Forecast ILR TRA

This dataset provides a forecast out of 6 months.

https://www.lowcarboncontracts.uk/resources/scheme-dashboards/interim-levy-rate-and-total-reserve-amount/.

This dataset contains Interim Levy Rate , Total Reserve Amount and CfD Payment forecasts for two Quarterly Obligation Periods. It also contains the Eligible Demand for the whole Quarterly Obligation Period.

This dataset is updated following the end of each Quarterly Obligation Period.

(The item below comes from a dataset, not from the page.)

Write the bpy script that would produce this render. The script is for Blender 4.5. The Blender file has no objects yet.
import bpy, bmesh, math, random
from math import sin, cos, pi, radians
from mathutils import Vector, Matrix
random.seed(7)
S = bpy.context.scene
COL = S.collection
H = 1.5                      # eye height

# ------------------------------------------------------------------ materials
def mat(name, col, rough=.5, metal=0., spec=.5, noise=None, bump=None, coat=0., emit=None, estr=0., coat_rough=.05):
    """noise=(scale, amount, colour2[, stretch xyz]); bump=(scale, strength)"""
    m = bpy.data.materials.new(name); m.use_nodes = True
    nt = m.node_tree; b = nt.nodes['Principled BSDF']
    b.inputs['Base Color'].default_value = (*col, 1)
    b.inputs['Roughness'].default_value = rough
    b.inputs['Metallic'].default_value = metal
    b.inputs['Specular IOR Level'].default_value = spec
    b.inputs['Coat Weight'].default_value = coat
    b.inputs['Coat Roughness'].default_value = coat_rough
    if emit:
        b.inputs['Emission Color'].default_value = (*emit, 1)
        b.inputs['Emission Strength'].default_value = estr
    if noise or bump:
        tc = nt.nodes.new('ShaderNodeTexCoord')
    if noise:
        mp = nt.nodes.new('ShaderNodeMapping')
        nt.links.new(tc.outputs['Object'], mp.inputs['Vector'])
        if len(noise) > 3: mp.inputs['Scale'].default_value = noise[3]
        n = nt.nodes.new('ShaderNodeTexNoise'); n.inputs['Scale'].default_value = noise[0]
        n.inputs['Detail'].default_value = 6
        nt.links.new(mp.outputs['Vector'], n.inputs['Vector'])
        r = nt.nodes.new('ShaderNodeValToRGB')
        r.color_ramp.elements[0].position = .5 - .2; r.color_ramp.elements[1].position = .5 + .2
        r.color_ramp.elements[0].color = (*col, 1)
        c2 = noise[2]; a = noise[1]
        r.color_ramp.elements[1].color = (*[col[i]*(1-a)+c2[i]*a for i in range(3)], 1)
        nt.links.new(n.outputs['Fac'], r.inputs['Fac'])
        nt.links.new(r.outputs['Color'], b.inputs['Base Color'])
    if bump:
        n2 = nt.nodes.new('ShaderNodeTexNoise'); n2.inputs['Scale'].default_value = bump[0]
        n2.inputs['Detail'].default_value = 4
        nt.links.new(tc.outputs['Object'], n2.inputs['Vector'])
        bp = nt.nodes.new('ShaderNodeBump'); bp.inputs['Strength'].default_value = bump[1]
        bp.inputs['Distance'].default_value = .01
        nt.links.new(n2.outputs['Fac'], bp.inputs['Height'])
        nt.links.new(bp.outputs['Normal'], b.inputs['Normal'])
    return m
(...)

Please note that our forecasts simulate hourly prices across multiple scenarios, and the published prices represent the averages derived from these simulations over the quarter. Consequently, the capture price differences cannot be back-calculated from these averaged values as this detailed information is lost in the hourly averaging process over the simulations, but are taken into account in individual simulations.

Data and Resources

Additional Info

Field Value
Last Updated December 17, 2024, 14:02 (UTC)
Created October 17, 2023, 16:01 (UTC)
Eligible Demand (MWh) Supplier's Gross Demand less both Energy Intensive Industries demand and Green Excluded Electricity demand.
Forecast Accrued BMRP The Baseload Market Reference Price (BMRP) is calculated on a seasonal basis pursuant to condition 15 of the Contract for Difference Standard Terms and Conditions. Baseload prices are calculated using a traded volume weighted average based on forward season data received from LEBA. The BMRP is published in April and October of each year.
Forecast Accrued IMRP Intermittent Market Reference Prices (IMPR) are used to calculate CfD Generator payments. Under the CfD, when the reference price for the electricity generated by a CfD Generator is below the strike price set out in their contract, payments are made by the LCCC to the CfD Generator to make up the difference between the reference and the strike price. The Intermittent Market Reference Price is calculated using day-ahead data received from EPEX Spot and NordPool. An IMRP is calculated for every hour of the day.
Interim Levy Rate Under the Supplier Obligation Levy, electricity suppliers make pre-payments consisting of a unit cost fixed Interim Levy Rate, charged at a daily £/MWh rate to fund the cost of CfD generation payments. The Interim Levy Rate is set by LCCC every quarter, one quarter in advance, based on an estimate of the payments that will need to be made in respect of CfD generation in that quarter.
Period End End Date of the respective Quarterly Obligation Period
Period Start Start Date of the respective Quarterly Obligation Period
Quarterly Obligation Period A period of 3 months commencing after 31st March 2015 on 1st April, 1st July, 1st October or 1st January in any period of 12 months
Total Reserve Amount The amount LCCC determines is needed for there to be a 19 in 20 probability of it being able to make all the CfD generation payments required during that quarter, having regard to: a)the amount of Interim Levy Rate payments which it expects to collect from suppliers during the quarter; b)the likelihood of any supplier failing to make payments during the quarter; and c)the estimated income to be received by the company from CfD generators in the quarter, the estimated amount of electricity to be supplied by suppliers in the quarter and the estimated amount the company will need in the quarter to pay CfD generators.